We have criticized the DNC for accepting and promoting Internet voting for expat delegates to the convention. This set a completely wrong precedent. It does not take much to imagine the intimidation possible with an internet voting machine set up in a military base, union hall, nursing home, or church.

By Verified Voting Foundation
April 03, 2008

The Verified Voting Foundation issued a warning today that the Internet is not safe for casting ballots in important public elections. Many computer scientists and others are concerned because Internet voting was used in the Democratic Party’s Presidential primary for overseas voters in February, and because several state and national legislators recently have expressed an interest in Internet voting as an option for military service personnel overseas.

“Internet voting is vulnerable to all the risks of paperless computerized voting machines; it allows no meaningful recounts or audits,” said Barbara Simons, a computer scientist and expert on Internet voting. “If ballots are cast on the Internet, attacks on the election can be made by anyone with an Internet connection anywhere in the world, including individual hackers, political parties, international criminal organizations, hostile foreign governments, or even terrorists.”

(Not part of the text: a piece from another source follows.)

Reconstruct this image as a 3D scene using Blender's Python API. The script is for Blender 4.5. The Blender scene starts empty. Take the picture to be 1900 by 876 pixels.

“The Internet could be used to make voting easier, by, for example, allowing military and overseas voters a convenient way to obtain an absentee ballot, but votes delivered over the Internet cannot be trusted,” said David Dill, professor of computer science at Stanford University and founder of the Verified Voting Foundation. “Multiple studies by computer scientists have shown that making Internet voting safe is an incredibly hard problem, not solved yet, and possibly unsolvable. At this point, any claims of ‘secure Internet voting’ should be regarded with extreme skepticism.”